I had no idea what my next move would be. I was almost 43, single mother to a child with profound special needs, and up to my neck in the unfulfilled promise and shoulder-slumping shame of a career as a commercially unsuccessful singer-songwriter. Dwindling were the opportunities to consistently eke out a living as an opening act or tiny folk room headliner. Almost over was the publishing deal that gave me a dependable baseline income. Absent were sympathetic music industry executives who would take a chance on giving me yet another record deal. Disappearing was my artistic identity. 

It was the Spring of 2015. I had just released my ninth album and had managed to schedule exactly eight shows around its release. Due to the challenges of raising my son, that was all the time I could carve out for a tour. Eight shows weren’t enough to make even a dent in the nearly impermeable atmosphere of a successful album promotion campaign and I knew it. I was afraid I was done. So on a crisp March morning, as my suitcase and guitar stood propped by the door of my apartment and my train ticket to DC, where I was to start the tour, waited in my carryon, I hit send on an application to the MFA Creative Writing Program at The New School in New York City.

I’d begun a memoir a few years earlier. The work had been prompted by none other than Dr. Maya Angelou, who asked me while I was taping an episode of her radio show a question that seared itself into my brain: Exactly what was I going to tell my then six-week old son about my tumultuous upbringing when the time came to do so? My early pages received favorable responses from those to whom I showed them, and I’d even managed to secure a relationship with a talented and empathetic literary agent who promised me that we’d find a book deal when I was ready, but I knew ready was farther away than I wanted it to be. I didn’t know, beyond my instincts, what I was doing as I took stabs at writing in the long form. However, I’d fallen in love with crafting prose. The urge to massage words into sinewy sentences and paragraphs gnawed at me daily. I also had a story to tell, one that I’d never quite successfully divulged through songs. With my career as a singer-songwriter all but dried up and my discomfort with chasing ever elusive success growing by the day, I had to make a move. 

It wasn’t that I’d made no progress as a recording and touring artist.
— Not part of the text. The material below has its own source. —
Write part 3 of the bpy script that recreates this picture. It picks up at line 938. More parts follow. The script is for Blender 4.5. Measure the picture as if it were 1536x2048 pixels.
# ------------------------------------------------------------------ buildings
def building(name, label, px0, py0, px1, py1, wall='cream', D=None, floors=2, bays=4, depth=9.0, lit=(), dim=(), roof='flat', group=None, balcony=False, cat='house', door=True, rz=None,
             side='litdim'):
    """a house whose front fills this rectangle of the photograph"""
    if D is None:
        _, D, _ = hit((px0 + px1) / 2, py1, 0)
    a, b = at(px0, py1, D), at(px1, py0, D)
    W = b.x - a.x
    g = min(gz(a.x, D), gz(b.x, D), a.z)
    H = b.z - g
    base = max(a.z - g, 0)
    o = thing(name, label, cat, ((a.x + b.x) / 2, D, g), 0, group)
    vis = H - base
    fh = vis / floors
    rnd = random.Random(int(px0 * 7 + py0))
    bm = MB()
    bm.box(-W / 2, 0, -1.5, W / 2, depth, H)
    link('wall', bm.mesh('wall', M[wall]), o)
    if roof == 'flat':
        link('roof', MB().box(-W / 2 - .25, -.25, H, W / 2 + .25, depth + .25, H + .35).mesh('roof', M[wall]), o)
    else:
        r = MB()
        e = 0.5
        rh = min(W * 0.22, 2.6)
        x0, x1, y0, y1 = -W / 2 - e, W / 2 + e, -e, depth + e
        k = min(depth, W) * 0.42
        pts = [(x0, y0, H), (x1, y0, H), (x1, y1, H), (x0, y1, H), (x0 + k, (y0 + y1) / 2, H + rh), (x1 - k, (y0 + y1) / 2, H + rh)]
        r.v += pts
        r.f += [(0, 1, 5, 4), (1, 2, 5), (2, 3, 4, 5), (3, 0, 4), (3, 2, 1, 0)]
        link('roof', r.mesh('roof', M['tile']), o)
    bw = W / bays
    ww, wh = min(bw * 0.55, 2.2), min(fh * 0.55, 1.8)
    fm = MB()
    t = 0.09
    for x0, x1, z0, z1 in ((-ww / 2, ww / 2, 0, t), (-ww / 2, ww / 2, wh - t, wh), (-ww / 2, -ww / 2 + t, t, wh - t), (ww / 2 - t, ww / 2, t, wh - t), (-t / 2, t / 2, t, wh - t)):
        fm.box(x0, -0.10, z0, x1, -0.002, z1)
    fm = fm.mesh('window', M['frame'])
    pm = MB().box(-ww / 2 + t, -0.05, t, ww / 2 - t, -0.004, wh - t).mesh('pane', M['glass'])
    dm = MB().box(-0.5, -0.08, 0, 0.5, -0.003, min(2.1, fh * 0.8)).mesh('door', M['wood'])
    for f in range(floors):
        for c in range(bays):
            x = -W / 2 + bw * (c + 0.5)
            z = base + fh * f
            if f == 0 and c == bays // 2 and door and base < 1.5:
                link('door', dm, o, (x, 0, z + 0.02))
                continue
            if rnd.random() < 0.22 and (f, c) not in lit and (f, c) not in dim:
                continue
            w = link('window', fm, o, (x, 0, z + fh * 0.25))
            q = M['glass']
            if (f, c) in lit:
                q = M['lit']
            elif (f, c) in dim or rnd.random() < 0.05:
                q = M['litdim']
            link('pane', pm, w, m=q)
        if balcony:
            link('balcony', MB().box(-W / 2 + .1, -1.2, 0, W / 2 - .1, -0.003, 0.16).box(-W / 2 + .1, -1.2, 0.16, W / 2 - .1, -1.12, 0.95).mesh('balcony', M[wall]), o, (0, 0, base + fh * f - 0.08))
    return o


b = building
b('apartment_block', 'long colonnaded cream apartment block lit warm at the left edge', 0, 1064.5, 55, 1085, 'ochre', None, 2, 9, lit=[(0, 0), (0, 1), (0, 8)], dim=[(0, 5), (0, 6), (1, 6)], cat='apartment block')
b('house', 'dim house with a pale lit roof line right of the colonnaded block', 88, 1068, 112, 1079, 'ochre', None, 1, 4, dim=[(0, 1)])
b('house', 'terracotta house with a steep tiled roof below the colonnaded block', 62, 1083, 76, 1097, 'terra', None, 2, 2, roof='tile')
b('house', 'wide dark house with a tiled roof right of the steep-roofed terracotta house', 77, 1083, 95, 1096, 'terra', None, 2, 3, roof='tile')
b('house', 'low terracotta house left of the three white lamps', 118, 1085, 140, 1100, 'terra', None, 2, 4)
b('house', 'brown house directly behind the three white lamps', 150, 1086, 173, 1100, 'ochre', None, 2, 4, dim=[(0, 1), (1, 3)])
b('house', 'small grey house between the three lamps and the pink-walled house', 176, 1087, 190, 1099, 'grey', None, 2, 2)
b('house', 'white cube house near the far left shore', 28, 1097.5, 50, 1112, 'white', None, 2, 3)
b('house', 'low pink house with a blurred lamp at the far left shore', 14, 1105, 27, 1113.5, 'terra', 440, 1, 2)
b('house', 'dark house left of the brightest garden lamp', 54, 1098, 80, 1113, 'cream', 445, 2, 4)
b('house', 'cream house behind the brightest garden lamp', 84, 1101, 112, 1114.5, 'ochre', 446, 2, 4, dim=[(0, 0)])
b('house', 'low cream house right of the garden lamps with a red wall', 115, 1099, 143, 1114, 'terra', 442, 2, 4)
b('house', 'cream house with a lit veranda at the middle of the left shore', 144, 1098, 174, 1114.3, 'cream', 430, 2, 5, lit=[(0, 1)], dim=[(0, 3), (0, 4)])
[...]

I had earned enough respect to keep record and publishing deals for, at that point, nearly twenty years, but I’d been robbing Peter to pay Paul for almost all of them and I knew the music business didn’t work that way anymore. In an age where everyone is struggling to figure out how to make money using a constantly changing model, artists like me are indulged and kept around for being critically acclaimed much less often than we once were. I knew I had to get practical — there was rent to pay, a child to raise, and I wasn’t getting any younger. With a master’s degree, I thought that in addition to increasing my skills as a writer, I might be able to land a stable teaching gig that would provide a manageable schedule and lo and behold, benefits for my son and me.

I felt like an old lady when I walked into my first writer’s workshop that fall. To my delight, I’d been accepted to the program to which I’d applied, but I’d graduated college over twenty years earlier and was nervous about the terrain on which I was about to try to walk. I didn’t have an English degree, I hadn’t published but a few things here and there, and was certain I’d be seen as the middle-aged, earnest newbie who asked too many questions, but I jumped in wholeheartedly. What I found within that program, and in what was a new way of life that included reading hundreds of pages per week and turning out stacks of my own that would be read by others, was wholly inspiring. I let go of the singular identity I’d worn as a singer-songwriter and allowed myself to expand. I found new tools to help me navigate unwieldy sentences. I found a new creative impetus. I found a new way to use my voice. I found a broken open, truer, deeper, and more joyous me. 

We are so often disheartened by failure — the plan that didn’t work out, the lifelong dream that gets fragmented into shards or even dashed completely. Admitting we’re not where we want to be and aren’t likely to ever get there is a hard pill to swallow. I knew, when I became a mother, that my life and my career would change, but I couldn’t see at that time how that oh so important job, and the intensity to which I would have to do it because of my son’s disability, would give me the gift of having to figure out how to completely reshape my work life. I never dreamed I’d write a book before that question Dr. Angelou posed shimmied itself into my mind, but here I am, a published author. I’m also happy to say that I’m still making music and have now made my eleventh, and what I think may be my best, album. I’m excited about my work again, but better than that, I have deep gratitude for having found this part of myself. I know I probably wouldn’t have found it had I not had to square up against what looked like the end and figure out how to make a new beginning. Sometimes there are second acts in American lives. All apologies of course, to Mr. Fitzgerald.